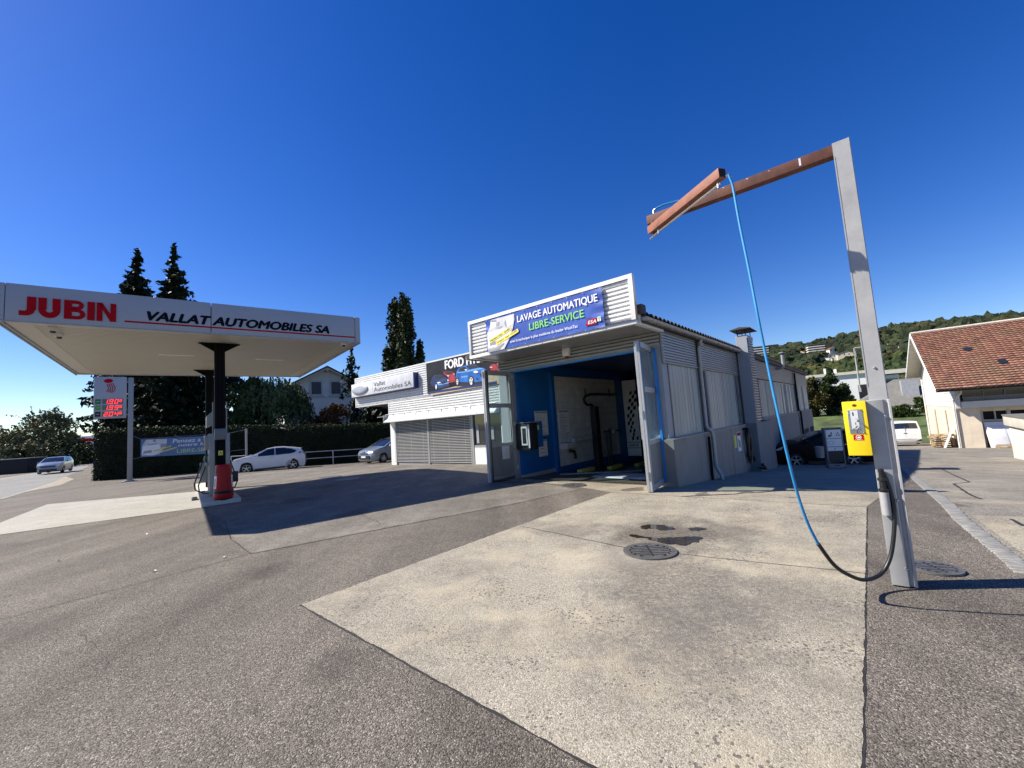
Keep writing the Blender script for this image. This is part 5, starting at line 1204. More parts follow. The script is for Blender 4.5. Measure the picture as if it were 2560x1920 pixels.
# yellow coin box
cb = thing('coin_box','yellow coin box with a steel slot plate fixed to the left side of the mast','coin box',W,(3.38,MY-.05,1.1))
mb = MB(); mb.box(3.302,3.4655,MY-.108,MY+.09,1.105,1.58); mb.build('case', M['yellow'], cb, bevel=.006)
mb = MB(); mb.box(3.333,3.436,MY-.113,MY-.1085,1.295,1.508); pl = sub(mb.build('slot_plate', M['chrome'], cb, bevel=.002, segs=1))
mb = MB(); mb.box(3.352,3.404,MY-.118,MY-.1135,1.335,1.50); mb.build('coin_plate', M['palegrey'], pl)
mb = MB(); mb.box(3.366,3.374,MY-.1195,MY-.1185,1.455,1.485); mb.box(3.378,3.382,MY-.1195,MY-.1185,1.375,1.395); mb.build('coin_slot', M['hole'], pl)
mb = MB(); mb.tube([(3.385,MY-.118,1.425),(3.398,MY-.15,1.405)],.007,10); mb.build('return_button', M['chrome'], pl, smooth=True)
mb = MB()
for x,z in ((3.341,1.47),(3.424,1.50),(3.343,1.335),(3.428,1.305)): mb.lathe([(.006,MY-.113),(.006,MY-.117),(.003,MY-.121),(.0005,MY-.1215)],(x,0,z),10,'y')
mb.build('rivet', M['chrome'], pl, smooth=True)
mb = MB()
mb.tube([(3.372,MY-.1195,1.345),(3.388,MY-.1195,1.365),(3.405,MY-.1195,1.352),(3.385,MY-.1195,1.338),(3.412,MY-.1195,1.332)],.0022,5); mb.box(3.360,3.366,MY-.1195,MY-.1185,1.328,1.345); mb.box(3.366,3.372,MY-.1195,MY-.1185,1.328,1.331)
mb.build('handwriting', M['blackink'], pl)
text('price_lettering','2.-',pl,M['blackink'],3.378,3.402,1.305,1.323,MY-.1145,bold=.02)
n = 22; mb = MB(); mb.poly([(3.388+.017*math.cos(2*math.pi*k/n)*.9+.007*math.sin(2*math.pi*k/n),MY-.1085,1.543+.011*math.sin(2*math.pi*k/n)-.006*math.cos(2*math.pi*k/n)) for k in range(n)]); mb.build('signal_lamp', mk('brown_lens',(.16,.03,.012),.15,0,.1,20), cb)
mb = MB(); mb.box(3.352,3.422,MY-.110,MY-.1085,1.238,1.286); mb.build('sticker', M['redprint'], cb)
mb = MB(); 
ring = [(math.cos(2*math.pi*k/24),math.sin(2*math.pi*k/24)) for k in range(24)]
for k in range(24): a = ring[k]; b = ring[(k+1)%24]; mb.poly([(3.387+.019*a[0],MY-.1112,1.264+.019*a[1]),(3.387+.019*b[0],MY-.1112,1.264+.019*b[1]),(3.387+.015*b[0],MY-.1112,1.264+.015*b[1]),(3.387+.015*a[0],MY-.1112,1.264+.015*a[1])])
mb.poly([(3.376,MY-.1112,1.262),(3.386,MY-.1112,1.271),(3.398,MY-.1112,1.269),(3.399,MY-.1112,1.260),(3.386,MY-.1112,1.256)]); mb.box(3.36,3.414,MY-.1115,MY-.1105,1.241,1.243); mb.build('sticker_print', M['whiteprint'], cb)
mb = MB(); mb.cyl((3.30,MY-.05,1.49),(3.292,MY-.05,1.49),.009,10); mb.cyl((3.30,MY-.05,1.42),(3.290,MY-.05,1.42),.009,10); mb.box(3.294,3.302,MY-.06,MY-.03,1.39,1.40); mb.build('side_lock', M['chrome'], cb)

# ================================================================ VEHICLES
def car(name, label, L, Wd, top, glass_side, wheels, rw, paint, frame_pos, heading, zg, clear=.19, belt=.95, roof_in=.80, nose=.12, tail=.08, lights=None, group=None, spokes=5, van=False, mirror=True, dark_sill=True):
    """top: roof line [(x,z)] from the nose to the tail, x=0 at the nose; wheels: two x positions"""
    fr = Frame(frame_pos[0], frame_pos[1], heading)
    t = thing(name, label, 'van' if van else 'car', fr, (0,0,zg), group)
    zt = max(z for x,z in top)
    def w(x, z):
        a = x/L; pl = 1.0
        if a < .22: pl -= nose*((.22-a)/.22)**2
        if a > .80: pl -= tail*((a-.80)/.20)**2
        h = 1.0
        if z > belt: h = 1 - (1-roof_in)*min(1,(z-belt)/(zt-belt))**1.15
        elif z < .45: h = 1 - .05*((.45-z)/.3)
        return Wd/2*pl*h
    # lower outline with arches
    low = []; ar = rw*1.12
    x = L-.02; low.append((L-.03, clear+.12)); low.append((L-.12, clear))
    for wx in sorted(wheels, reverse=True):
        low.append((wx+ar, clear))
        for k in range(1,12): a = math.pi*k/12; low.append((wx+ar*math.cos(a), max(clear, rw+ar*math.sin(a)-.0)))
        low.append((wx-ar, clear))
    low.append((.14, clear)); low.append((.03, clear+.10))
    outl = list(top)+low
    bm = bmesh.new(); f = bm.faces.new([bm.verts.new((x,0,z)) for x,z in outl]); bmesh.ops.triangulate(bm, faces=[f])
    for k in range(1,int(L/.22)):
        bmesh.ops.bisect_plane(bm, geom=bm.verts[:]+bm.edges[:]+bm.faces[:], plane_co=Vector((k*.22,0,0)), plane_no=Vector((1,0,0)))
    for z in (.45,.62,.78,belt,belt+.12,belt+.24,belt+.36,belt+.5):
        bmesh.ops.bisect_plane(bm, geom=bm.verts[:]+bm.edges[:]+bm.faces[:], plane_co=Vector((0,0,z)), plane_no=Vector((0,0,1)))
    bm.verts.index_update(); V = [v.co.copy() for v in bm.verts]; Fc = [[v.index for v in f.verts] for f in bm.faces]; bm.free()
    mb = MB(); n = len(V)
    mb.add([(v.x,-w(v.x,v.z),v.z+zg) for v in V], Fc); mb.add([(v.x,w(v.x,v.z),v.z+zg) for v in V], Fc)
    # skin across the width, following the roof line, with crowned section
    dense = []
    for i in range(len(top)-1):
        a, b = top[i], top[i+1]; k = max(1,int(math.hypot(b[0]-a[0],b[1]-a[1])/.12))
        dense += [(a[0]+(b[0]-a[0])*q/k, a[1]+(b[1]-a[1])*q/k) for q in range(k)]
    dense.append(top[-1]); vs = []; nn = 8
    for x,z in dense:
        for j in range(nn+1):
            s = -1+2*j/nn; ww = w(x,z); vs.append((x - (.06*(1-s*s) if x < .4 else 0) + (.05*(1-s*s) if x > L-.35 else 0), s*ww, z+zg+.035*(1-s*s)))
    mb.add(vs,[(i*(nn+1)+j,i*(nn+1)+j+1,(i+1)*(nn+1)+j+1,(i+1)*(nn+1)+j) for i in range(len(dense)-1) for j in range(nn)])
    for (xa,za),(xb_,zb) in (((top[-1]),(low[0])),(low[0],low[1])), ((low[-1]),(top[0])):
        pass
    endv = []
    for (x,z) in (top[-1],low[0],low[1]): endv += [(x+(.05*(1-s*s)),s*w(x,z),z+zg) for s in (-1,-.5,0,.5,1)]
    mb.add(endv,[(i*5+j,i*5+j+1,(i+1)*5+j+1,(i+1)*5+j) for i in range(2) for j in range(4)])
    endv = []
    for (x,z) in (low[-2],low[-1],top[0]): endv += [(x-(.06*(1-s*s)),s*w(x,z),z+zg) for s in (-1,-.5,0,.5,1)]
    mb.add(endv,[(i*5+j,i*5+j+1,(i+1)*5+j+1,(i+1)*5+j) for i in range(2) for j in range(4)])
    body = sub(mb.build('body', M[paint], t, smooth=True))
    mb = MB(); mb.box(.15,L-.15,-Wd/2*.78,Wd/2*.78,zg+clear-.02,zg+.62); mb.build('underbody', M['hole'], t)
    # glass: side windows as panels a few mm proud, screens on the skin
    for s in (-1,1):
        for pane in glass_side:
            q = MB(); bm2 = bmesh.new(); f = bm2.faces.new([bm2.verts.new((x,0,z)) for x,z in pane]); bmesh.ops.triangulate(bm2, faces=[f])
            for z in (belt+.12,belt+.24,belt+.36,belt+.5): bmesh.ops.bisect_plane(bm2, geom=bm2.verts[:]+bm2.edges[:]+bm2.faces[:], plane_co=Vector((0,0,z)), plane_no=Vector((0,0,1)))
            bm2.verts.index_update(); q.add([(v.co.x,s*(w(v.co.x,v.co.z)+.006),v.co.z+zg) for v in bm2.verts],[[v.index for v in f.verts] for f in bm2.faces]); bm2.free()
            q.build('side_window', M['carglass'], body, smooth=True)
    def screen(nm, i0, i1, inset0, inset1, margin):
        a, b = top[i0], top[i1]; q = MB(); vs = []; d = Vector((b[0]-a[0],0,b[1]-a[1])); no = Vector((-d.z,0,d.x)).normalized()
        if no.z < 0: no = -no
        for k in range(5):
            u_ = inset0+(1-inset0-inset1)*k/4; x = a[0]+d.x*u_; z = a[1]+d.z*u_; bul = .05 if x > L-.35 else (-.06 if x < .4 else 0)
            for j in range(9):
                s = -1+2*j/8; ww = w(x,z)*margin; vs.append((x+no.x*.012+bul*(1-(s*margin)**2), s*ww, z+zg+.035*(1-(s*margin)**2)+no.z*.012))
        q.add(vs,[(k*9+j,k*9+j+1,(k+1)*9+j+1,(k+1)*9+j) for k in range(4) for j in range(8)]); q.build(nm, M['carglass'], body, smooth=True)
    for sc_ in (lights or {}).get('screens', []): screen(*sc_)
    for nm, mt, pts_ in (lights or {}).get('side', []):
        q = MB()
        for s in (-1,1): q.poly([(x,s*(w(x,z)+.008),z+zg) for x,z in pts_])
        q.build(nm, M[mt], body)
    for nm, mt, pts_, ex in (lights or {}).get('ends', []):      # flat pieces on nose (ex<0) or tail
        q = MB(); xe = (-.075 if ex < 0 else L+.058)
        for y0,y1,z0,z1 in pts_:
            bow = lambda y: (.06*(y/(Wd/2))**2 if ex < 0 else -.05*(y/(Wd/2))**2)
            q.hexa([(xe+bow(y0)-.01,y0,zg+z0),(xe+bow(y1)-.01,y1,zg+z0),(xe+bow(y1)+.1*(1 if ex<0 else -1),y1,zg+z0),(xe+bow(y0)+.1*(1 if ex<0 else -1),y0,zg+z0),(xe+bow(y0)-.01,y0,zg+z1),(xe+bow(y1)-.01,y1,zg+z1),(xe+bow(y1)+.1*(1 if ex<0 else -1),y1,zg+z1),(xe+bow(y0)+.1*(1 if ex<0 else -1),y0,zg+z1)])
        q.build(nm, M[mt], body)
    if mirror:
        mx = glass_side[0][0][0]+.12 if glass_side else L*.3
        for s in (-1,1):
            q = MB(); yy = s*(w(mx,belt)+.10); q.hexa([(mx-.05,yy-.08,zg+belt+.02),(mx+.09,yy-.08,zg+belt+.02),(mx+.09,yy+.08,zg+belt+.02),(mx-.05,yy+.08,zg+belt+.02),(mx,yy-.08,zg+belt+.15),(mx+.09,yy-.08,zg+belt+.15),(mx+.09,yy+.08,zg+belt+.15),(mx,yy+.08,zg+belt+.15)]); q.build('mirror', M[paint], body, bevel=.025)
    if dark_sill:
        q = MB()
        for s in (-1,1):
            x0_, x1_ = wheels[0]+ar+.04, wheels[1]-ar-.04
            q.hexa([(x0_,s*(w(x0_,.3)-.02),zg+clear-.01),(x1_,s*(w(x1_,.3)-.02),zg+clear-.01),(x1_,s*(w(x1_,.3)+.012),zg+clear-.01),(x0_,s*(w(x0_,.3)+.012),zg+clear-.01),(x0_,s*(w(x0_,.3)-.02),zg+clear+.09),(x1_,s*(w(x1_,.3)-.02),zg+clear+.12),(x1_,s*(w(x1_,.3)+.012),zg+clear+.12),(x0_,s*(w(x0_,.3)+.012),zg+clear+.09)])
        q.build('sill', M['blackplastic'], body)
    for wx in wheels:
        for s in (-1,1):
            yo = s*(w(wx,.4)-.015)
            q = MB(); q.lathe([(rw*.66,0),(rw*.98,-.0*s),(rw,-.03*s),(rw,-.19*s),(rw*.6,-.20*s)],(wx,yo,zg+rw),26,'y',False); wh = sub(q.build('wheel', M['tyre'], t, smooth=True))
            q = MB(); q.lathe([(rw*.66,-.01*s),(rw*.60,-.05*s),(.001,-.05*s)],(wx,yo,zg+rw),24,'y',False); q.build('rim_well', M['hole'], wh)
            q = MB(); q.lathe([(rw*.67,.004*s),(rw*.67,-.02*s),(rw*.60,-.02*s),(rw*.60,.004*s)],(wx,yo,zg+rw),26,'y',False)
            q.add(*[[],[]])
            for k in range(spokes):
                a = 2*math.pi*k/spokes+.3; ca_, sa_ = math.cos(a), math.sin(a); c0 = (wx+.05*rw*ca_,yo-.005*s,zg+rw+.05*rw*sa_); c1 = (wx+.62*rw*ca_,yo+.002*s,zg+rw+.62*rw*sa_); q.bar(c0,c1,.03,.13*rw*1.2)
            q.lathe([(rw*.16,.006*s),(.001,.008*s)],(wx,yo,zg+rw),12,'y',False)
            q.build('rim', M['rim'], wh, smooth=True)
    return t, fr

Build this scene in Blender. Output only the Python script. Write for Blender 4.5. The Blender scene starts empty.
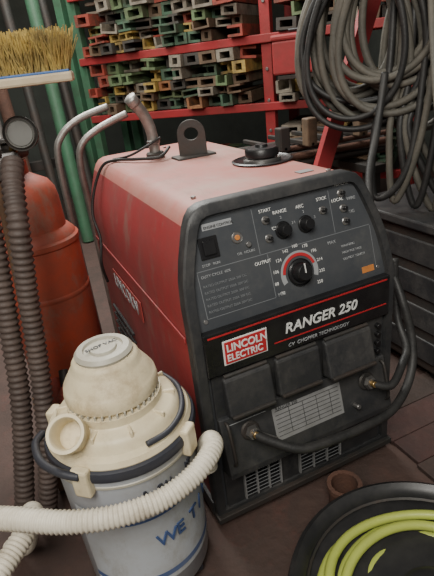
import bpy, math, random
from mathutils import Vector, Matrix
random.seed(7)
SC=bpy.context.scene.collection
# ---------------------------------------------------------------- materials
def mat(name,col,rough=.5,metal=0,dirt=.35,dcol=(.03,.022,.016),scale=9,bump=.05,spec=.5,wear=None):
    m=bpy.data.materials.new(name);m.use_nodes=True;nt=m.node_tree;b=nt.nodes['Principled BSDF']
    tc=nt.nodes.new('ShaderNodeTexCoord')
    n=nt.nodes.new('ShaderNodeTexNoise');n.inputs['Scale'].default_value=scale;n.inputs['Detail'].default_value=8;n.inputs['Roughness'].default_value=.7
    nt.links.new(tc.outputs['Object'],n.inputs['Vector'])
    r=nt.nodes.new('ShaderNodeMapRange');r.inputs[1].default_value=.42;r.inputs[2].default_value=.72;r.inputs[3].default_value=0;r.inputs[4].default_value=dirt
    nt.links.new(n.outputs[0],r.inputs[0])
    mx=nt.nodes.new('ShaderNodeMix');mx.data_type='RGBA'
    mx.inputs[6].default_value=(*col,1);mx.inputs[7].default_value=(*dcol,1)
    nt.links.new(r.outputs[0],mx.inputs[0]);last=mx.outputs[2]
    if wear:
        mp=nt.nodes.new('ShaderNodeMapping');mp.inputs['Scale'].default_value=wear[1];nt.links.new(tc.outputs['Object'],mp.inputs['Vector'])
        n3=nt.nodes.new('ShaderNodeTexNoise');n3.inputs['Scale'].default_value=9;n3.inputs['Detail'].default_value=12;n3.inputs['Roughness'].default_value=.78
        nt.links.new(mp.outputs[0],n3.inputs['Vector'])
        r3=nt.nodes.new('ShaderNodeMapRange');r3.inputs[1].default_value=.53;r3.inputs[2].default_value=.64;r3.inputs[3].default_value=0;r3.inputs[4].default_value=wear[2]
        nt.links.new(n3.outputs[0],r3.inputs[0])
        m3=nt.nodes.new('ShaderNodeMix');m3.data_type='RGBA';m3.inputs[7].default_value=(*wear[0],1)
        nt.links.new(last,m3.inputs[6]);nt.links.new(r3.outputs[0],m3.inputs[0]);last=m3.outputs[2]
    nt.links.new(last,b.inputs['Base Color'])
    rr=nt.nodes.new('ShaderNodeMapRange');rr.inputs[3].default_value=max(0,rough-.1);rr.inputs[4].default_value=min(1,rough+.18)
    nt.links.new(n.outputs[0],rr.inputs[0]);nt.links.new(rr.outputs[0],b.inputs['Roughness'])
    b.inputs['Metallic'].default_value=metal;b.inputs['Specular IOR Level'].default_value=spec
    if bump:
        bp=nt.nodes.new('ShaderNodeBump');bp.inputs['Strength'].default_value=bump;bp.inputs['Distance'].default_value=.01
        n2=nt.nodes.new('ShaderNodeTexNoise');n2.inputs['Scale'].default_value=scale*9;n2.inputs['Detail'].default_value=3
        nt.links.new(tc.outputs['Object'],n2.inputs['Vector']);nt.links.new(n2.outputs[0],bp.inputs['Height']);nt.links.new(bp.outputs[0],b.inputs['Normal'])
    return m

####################

**WHAT NEEDS TO BE DONE:**
Search the data for the string "script" and copy each line where it appears.

**OUTPUT FOR THIS EXERCISE:**
Keep writing the Blender script for this image. This is part 5, starting at line 1204. More parts follow. The script is for Blender 4.5. Measure the picture as if it were 2560x1920 pixels.
Build this scene in Blender. Output only the Python script. Write for Blender 4.5. The Blender scene starts empty.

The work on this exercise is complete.